| > Same for solar if pea counting, but solar is really endless until the end of the solar system Imagine you wrap the Earth inside a sphere of perfectly efficient solar panels, that would be energetically troublesome! Every bit of solar panel we lay removes a bit of that overall energy flux; the question is then how much can we afford without detrimental impact. Essentially we dampen tides with these devices. Windmills are slowing the wind. How much can we afford before it has an actual detrimental effect? Also, pedantically, "renewable" is a fun word. The question of "renewable" is whether the energy/matter somehow gets back in some way... Of course there's entropy and such. Say you cut wood (CHO) and burn it. If you grow enough wood it'd recapture H2O+CO2 and you have a nice endless loop (plus entropy). That would presumably be renewable. In that sense (again, pedantically): - nuclear (and so the sun) is not renewable: reversing U/Pu/whatever fission is a teeny bit out of our league so someday the supply will dry out. Fusion as we do it (and the sun too, being main sequence) is H->He and we don't exactly know how we could reverse that so someday the supply will dry out. - fossil fuel is renewable... on a geological timescale, which is not really practical; we can't exactly grow big enough forests and bury them for millions of years to get fuel back. So someday the supply of humans surviving will dry out. - tides/wind is not renewable: we get mechanical energy but don't return it to the original place (or maybe extremely indirectly in the form of heat) So it's all named backwards! Or really there's no renewable... Essentially it all pans out because the Earth is not a closed system, there's loss in every transformation but it's balanced by the energy influx from our nearby star.

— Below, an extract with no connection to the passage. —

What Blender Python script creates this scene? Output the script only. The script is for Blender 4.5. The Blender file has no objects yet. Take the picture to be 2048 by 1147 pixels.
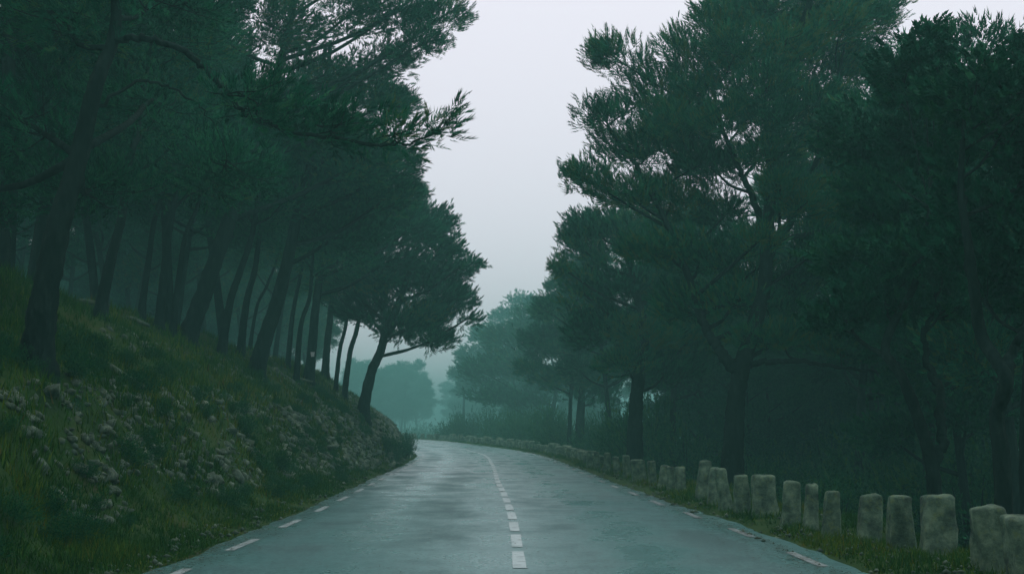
import bpy, math, random
import numpy as np

random.seed(7)
RNG = np.random.default_rng(11)
R = math.radians
SC = bpy.context.scene
COL = SC.collection

# ------------------------------------------------------------------ camera
EYE = 1.25                                   # driver's eye above the road
FPX = 2472.0                                 # focal length in photo pixels (2048 wide)
PITCH = math.atan(288.5 / FPX)
cam_d = bpy.data.cameras.new('camera')
cam_d.sensor_width = 36.0
cam_d.lens = FPX / 2048.0 * 36.0
cam_d.clip_start = 0.05
cam_d.clip_end = 3000.0
cam = bpy.data.objects.new('camera', cam_d)
cam.location = (0.0, 0.0, EYE)
cam.rotation_euler = (math.pi / 2 + PITCH, 0.0, 0.0)
COL.objects.link(cam)
SC.camera = cam

# ------------------------------------------------------------------ sky, sun, exposure
SUN_EL, SUN_AZ = R(58), R(15)
world = bpy.data.worlds.new('World')
SC.world = world
world.use_nodes = True
wn, wl = world.node_tree.nodes, world.node_tree.links
wn.clear()
w_out = wn.new('ShaderNodeOutputWorld')
w_bg = wn.new('ShaderNodeBackground')
w_sky = wn.new('ShaderNodeTexSky')
w_sky.sky_type = 'NISHITA'
w_sky.sun_disc = False
w_sky.sun_elevation = SUN_EL
w_sky.sun_rotation = SUN_AZ
w_sky.dust_density = 6.0
w_mix = wn.new('ShaderNodeMixRGB')           # the cloud layer veils the clear sky
w_mix.inputs[0].default_value = 0.94
w_mix.inputs[2].default_value = (10.8, 10.4, 11.6, 1.0)
w_bg.inputs[1].default_value = 0.1
wl.new(w_sky.outputs[0], w_mix.inputs[1])
wl.new(w_mix.outputs[0], w_bg.inputs[0])
wl.new(w_bg.outputs[0], w_out.inputs[0])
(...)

So I guess the "renewable" thing is not really, it's more like "capturing energy from an astoundingly immense and complex system in a way that doesn't throw it in a runaway catastrophe one way or another before the sun exits its main sequence". |
> - nuclear
Nuclear isn't renewable, but there's a huge amount of it and it doens't have the same problems.

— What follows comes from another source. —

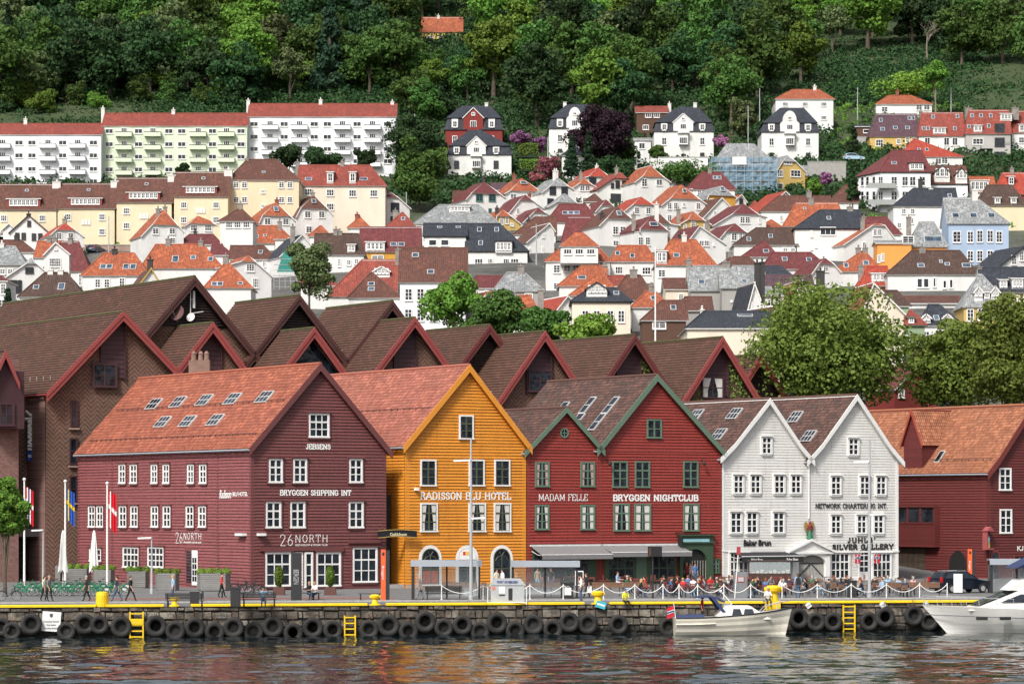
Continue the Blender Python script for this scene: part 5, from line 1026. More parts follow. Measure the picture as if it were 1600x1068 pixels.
Hs(1359,1435,179,212.7,240,(1368,1437),'P','Y','yellow terrace house with dark purple roof',Y=742,wins=[(1374,223,11,10),(1404,221),(1418,219),(1428,219)],sky=((1376,188),(1421,185),(1427,185),(1379,202,1.1,1.1),(1399,200,1.1,1.1),(1418,200,1.1,1.1)),ch=((1439,174),),wc=(3,2),nm='terrace_house')
Hs(1436,1507,177,212,262,(1440,1512),'G','W','white terrace house with mottled red roof and roof terrace',Y=740,wins=[(1449,221),(1479,221),(1492,221),(1493,242)],sky=((1458,183),(1496,182),(1443,201),(1450,201),(1492,201)),dorm=((1468,199,209,20,'f'),),ch=((1513,168,0,1.6),),ws=(8,12),wc=(2,1),nm='terrace_house')
Hs(1509,1579,173,208.5,262,(1514,1580),'G','G','grey terrace house with mottled red roof and glazed stair tower',Y=738,wins=[(1528,221,16,9),(1528,243,16,9),(1543,263,10,7)],sky=((1519,181),(1533,181),(1548,181),(1514,198),(1545,197)),dorm=((1528,195,206,13,'f'),(1572,177,188,18,'f')),ch=((1586,168,0,1.6),),wc=(3,2),nm='terrace_house')
Hs(1581,1640,174.5,207,256,(1583,1640),'G','W','white terrace house with mottled red roof at the right edge',Y=741,wins=[(1597,219,10,9),(1597,242,10,9)],dorm=((1600,194,206,16,'f'),),wc=(3,2),nm='terrace_house')
tw=thing('stair_tower',P(1565,245,735),'grey concrete stair tower with stacked windows in front of the grey terrace','tower');pl=PL(P(1551,200,734),(1,0));m=MB();r=pl.rect(1551,262,1579,188);pl.box(m,r[0],r[1],r[2]-6,r[3],-5,0);m.build('wall',WM['G'],tw)
for y in(200,222,244):swin(tw,pl,1562,y,15,13,WGREY,2,2)
for y in(232,254):
 m=MB();r=pl.rect(1534,y,1551,y-6);pl.box(m,*r,-3,0);m.build('balcony',WM['G'],tw)
Hs(1402,1504,218,245,268,(1428,1430),'R','W','wide red tent-like hip roof below the terrace',Y=716,sky=((1413,231,.7,.7),(1436,234),(1448,234)),wins=[(1466,252),(1476,251)],ws=(9,9),dep=13)
t,pl,rp=Hs(1376,1454,236,268.5,350,(1393,1440),'M','I','large pale corner building with maroon roof and curved balconies',Y=655,wins=[(x,y,9,14)for y in(283,306,330)for x in(1397,1414,1426,1441)]+[(1376,283,7,14),(1376,306,7,14)],sky=((1397,255,1.1,1.1),),dorm=((1432,254,266,22,'f'),),trim=WGREY,wc=(2,2),dep=14,nm='corner_building')
pr=PL(pl.at(0,0)+BK*0,(1,0));q=P(1342,270,661);m=MB();A=pl.at(0,0);Bq=Vector((q.x,q.y+4,0));ze=pl.hit(1400,268.5)[1];zb=zlow(660)
cp=PL((Bq.x,Bq.y),(A.x-Bq.x,A.y-Bq.y));Lc=(A-Bq).length;m.face([cp.at(0,zb),cp.at(Lc,zb),cp.at(Lc,ze),cp.at(0,ze)]);m.face([cp.at(0,zb),cp.at(0,ze),cp.at(0,ze,-8),cp.at(0,zb,-8)]);m.build('side_wall',WM['I'],t)
m=MB();rr=PL(pl.at(0,0)+V(0,7,0),(1,0));a=rr.at(*rr.hit(1393,236));rpoly(m,[cp.at(-.3,ze,.4),cp.at(Lc,ze,.4),a]);rpoly(m,[cp.at(-.3,ze,.4),a,cp.at(-.3,ze,-9)]);m.build('corner_roof',[RM['M'],WGREY],t)
for y in(283,306,330):
 for x in(1348,1356,1366):swin(t,cp,x,y,4.5,14,None,1,2)
for y in(291,317):
 m=MB();a0,a1,z0,z1=pl.rect(1355,y+4,1398,y-4);pl.box(m,a0,a1,z0-.2,z0,0,1.8);pl.box(m,a0,a1,z0,z1,1.72,1.8);m.build('balcony',plain('balcony_grey',(.3,.31,.3,1)),t)
t,pl,rp=Hs(1454,1512,260,287,320,(1454,1512),'B','I','pale house with two white gabled dormers beside the corner building',Y=660,wc=(4,2),trim=WGREY,dorm=((1472,258,284,24,'g'),(1502,262,286,18,'g')))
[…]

> (and so the sun) is not renewable:
The energy we get from it is. It's not a fixed resource that we're depleting. When we burn all the coal, it's gone. Tomorrow there will be more sunlight. We're not cutting chunks off of the sun to get energy for solar.
> - fossil fuel is renewable... on a geological timescale,
Only some of them, and only if we change the definition of renewable. Coal is there because there weren't fungi that could break down lignin at the time.
> Imagine you wrap the Earth inside a sphere of perfectly efficient solar panels, that would be energetically troublesome! Every bit of solar panel we lay removes a bit of that overall energy flux; the question is then how much can we afford without detrimental impact.
We could probably benefit significantly with reducing the energy flux right now.